Fowler sets course record, races to title

In an extraordinary display of driving and putting that set the course record of 11-under 61, Fowler deservedly claimed the million-dollar top prize in the $3.5-million Hero World Challenge.

Rickie Fowler (right) poses with the trophy which he received from Tiger Woods and Pawan Munjal after winning the Hero World Challenge in Albany, Bahamas, on Sunday.   -  Special Arrangement

Seldom has a player carried a five-stroke overnight lead to finish runner-up. Tried as hard as he did, Charley Hoffman could do very little to stop Rickie Fowler from winning by four strokes.

In an extraordinary display of driving and putting that set the course record of 11-under 61, Fowler deservedly claimed the million-dollar top prize in the $3.5-million Hero World Challenge here.

But spare a thought for Hoffman, leader for the past two rounds. On the PGA Tour, he has never won a title as a final-round leader. This was the fourth instance when he blew away a handy lead, last being the 2017 RBC Canadian Open.

Fourth round scores:

270 – Rickie Fowler (US) (67, 70, 72, 61); 274 – Charley Hoffman (US) (69, 63, 70, 72), 276 – Tommy Fleetwood (Eng) (66, 69, 74. 67), Jordan Spieth (US) 68, 67, 72, 69) 277 – Hideki Matsuyama (Jpn) (71, 66, 72, 68), Patrick Reed (US) (72, 66, 71, 68), Justin Rose (Eng) (68, 68, 71, 70), 278 – Francesco Molinari (Ita) (69, 68, 71, 70)

280 – Tiger Woods (US) (69, 68, 75, 68), Matt Kuchar (US) (67, 70, 72, 71); 281 – Justin Thomas (US) (69, 70, 74, 68); 287 – Kevin Kisner (US) (70, 72, 75, 70), Alex Noren (Swe) (73, 69, 74, 71), 288 – Daniel Berger (US) (75, 73, 70, 70)

Dustin Johnson (US) (68, 72, 76, 72); Kevin Chappell (US) (68, 70, 74, 76); 289 – Henrik Stensen (Swe) (70, 71, 77, 71); 291 – Brooks Koepka (US) (71, 78, 72, 70).


Even as Hoffman struggled to find birdies and eventually managed a par round, Fowler quietly but astonishingly birdied the first seven holes and added one more on the ninth. On the back nine, he fired three more that was enough to give a handsome four-stroke victory.

“It was pretty special,’ said the champion and continued, “I knew I was going to have to go out and get him (Hoffman). I was not expecting seven (birdies) out of the gate but I’ll take it.”

Hoffman, who started with a birdie to go 15-under, birdied one more time but bogeyed twice to take the turn at even-par for the day. Coming in, Hoffman found nothing more than a par on every hole. Indeed, it was heartbreak for Hoffman but then, Fowler deserved every bit of glory this week for the way he bounced back after starting the day seven strokes off the lead.

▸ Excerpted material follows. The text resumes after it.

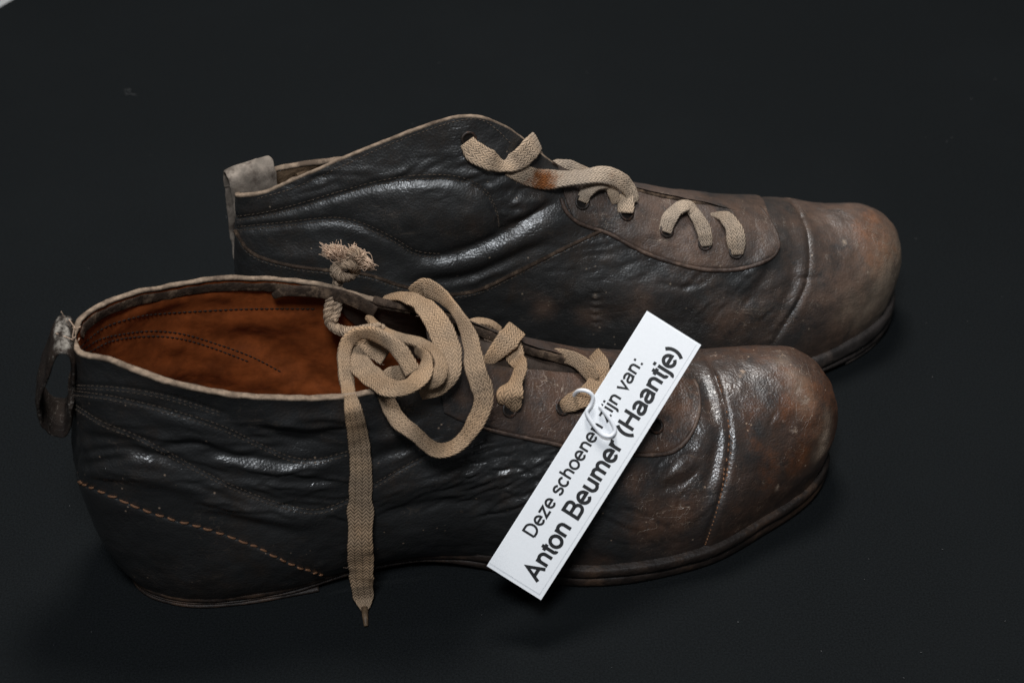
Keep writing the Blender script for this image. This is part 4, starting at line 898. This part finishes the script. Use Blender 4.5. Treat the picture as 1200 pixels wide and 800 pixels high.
# letters: strokes in em units
def arc(cx, cy, rx, ry, a0, a1, n=14): return [(cx + rx * math.cos(R(a0 + (a1 - a0) * k / n)), cy + ry * math.sin(R(a0 + (a1 - a0) * k / n))) for k in range(n + 1)]
XH, CH = 0.475, 0.668
def stem_n(x0, x1): return [[(x0, 0), (x0, XH + .045)], [(x0, 0.30)] + arc((x0 + x1) / 2, 0.30, (x1 - x0) / 2, XH - 0.30, 180, 0) + [(x1, 0)]]
E_ = [[(.07, XH / 2), (.485, XH / 2)] + arc(.278, XH / 2, .207, XH / 2, 0, 318, 26)]
A_ = [arc(.27, .34, .185, XH - .34, 160, 0, 10) + [(.455, .08), (.475, 0)], [(.455, .29), (.36, .262), (.24, .245)] + arc(.195, .13, .125, .115, 90, 270, 12) + [(.25, .013), (.34, .03), (.42, .09), (.455, .17)]]
GL = {'D': (.722, [[(.12, 0), (.12, CH), (.33, CH)] + arc(.33, CH / 2, .29, CH / 2, 90, -90, 18) + [(.12, 0)]]),
      'e': (.556, E_), 'z': (.5, [[(.06, XH), (.43, XH), (.06, 0.0), (.44, 0.0)]]),
      's': (.5, [[(.42, .36)] + arc(.25, .355, .165, .12, 20, 210, 14) + [(.2, .262), (.3, .235)] + arc(.25, .125, .175, .125, 40, -165, 16)]),
      'c': (.5, [arc(.27, XH / 2, .205, XH / 2, 40, 320, 24)]), 'h': (.556, [[(.105, 0), (.105, CH + .04)], [(.105, .30)] + arc(.278, .30, .173, XH - .30, 180, 0) + [(.451, 0)]]),
      'o': (.556, [arc(.278, XH / 2, .215, XH / 2, 90, 450, 30)]), 'n': (.556, stem_n(.105, .451)), 'i': (.222, [[(.111, 0), (.111, XH + .04)], [(.111, .61), (.111, .73)]]),
      'j': (.222, [[(.111, XH + .04), (.111, -.10)] + arc(.02, -.10, .091, .085, 0, -100, 8), [(.111, .61), (.111, .73)]]), 'v': (.5, [[(.04, XH + .04), (.25, 0.0), (.46, XH + .04)]]), 'a': (.556, A_),
      ':': (.278, [[(.139, -.02), (.139, .10)], [(.139, .40), (.139, .52)]]), 'A': (.667, [[(.05, -.01), (.333, CH), (.617, -.01)], [(.15, .225), (.515, .225)]]),
      't': (.278, [[(.14, .63), (.14, .10)] + arc(.225, .095, .085, .09, 180, 290, 8), [(.0, XH - .005), (.285, XH - .005)]]),
      'B': (.667, [[(.115, CH / 2 + .02), (.36, CH / 2 + .02)] + arc(.38, .51, .155, .158, -90, 90, 12) + [(.115, CH), (.115, 0), (.39, 0)] + arc(.40, .178, .19, .176, -90, 90, 14)]),
      'u': (.556, [[(.105, XH + .04), (.105, .17)] + arc(.278, .17, .173, .17, 180, 360) + [(.451, .17)], [(.451, XH + .04), (.451, 0)]]),
      'm': (.833, stem_n(.105, .415) + [[(.415, .30)] + arc(.5725, .30, .1575, XH - .30, 180, 0) + [(.73, 0)]]),
      'r': (.333, [[(.105, 0), (.105, XH + .045)], [(.105, .28)] + arc(.30, .28, .195, XH - .275, 180, 88, 8)]),
      '(': (.333, [arc(.52, .25, .38, .47, 128, 232, 14)]), ')': (.333, [arc(-.187, .25, .38, .47, 52, -52, 14)]), 'H': (.722, [[(.12, 0), (.12, CH + .03)], [(.602, 0), (.602, CH + .03)], [(.12, .355), (.602, .355)]]), ' ': (.278, [])}
def write(text, u0, v0, length, weight, name):
    tot = sum(GL[c][0] for c in text); em = length / tot; x = 0; V, F = [], []; lay = 0
    for c in text:
        wd, strokes = GL[c]
        for st_ in strokes:
            p = np.array(st_, float); p[:, 0] += x
            keep = np.r_[True, np.linalg.norm(np.diff(p, axis=0), axis=1) > 1e-4]; p = p[keep]
            t = unit(np.diff(p, axis=0)); e0 = p[0] - t[0] * 0.0; nl = np.stack([-t[:, 1], t[:, 0]], 1); ms = np.zeros_like(p); ms[0] = nl[0]; ms[-1] = nl[-1]
            for i in range(1, len(p) - 1):
                mvec = nl[i - 1] + nl[i]; k = max(mvec @ mvec / 2, 0.35); ms[i] = mvec / k
            lay += 1; base = len(V); lf = 0.00047 + (lay % 4) * 0.000008
            for q_, m_ in zip(p, ms):
                for sg in (-1, 1):
                    w2 = q_ + m_ * sg * weight / 2; V.append(tp(u0 + w2[0] * em, v0 + w2[1] * em, lf))
            F += [(base + 2 * i, base + 2 * i + 2, base + 2 * i + 3, base + 2 * i + 1) for i in range(len(p) - 1)]
        x += wd
    mk(name, V, F, M['ink'], card, smooth=False)
k = LU / 353.0
write('Deze schoenen zijn van:', 56 * k, 46.5 * k, 244 * k, 0.128, 'lettering')
write('Anton Beumer (Haantje)', 15 * k, 15.0 * k, 320 * k, 0.144, 'lettering')
cl = Bag()
CP = [(674,470,-5.5),(673,463,-3.0),(679,457,1.2),(688,458,2.6),(694,464,2.2),(692,474,1.6),(687,482,1.5),(691,491,1.55),(698,501,1.6),(706,509,1.6),(715,510,1.6),(720,504,1.6),(717,495,1.55),(710,485,1.5),(702,475,1.5)]
cl.add(*tube(catmull([tagpt(a_, b, c + 2.2) for a_, b, c in CP], 110), 0.00076, 12))
cl.build('paper_clip', M['clip'], None); o = bpy.data.objects['paper_clip']; o['label'] = 'small white plastic coated paper clip holding the name tag to the shoelace'; o['category'] = 'paper clip'

# lint on the cloth
li = Bag()
for k in range(80):
    px, py = random.uniform(0, 1200), random.uniform(0, 800); p = unz(px, py, 0.0003); a_ = random.uniform(0, 6.28); L_ = random.uniform(0.0002, 0.0008)
    li.add(*tube(np.array([p, p + np.array([math.cos(a_), math.sin(a_), 0.2]) * L_]), random.uniform(0.00006, 0.00016), 4))
for k in range(2):
    p = unz(146 + random.gauss(0, 5), 108 + random.gauss(0, 6), 0.0004); li.add(*tube(catmull([p, p + rng.normal(size=3) * 0.0015 * np.array([1, 1, 0.1]), p + rng.normal(size=3) * 0.002 * np.array([1, 1, 0.1])], 6), 0.0001, 4))
li.build('lint', M['lint'], None, kind='stuff')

Anything less than a record-making round from Fowler, the title-race would have been nothing more than a footnote this week that where the focus hardly left Tiger’s comeback performance.

Having stepped aside following a 75 on Saturday, Tiger was back with a vengeance. There was no sign of back-pain from Tiger has he drove powerfully and putted with ease. He buried an eagle and drained six birdies. What held Tiger from finishing much higher were the double-bogey on the 10th before a bogey-bogey finish.

But it did not matter. Tiger proved a lot of skeptics wrong and exceeded expectations with his quality of golf. He shot 17 birdies this week and needed 28 putts in every round except the second when he used the putter 26 times.

Last year, Tiger shot most birdies – 24 – but finished a distant 15th. For the record, Tiger carded rounds of 69-68-75-68 compared to last year’s 73-65-70-76.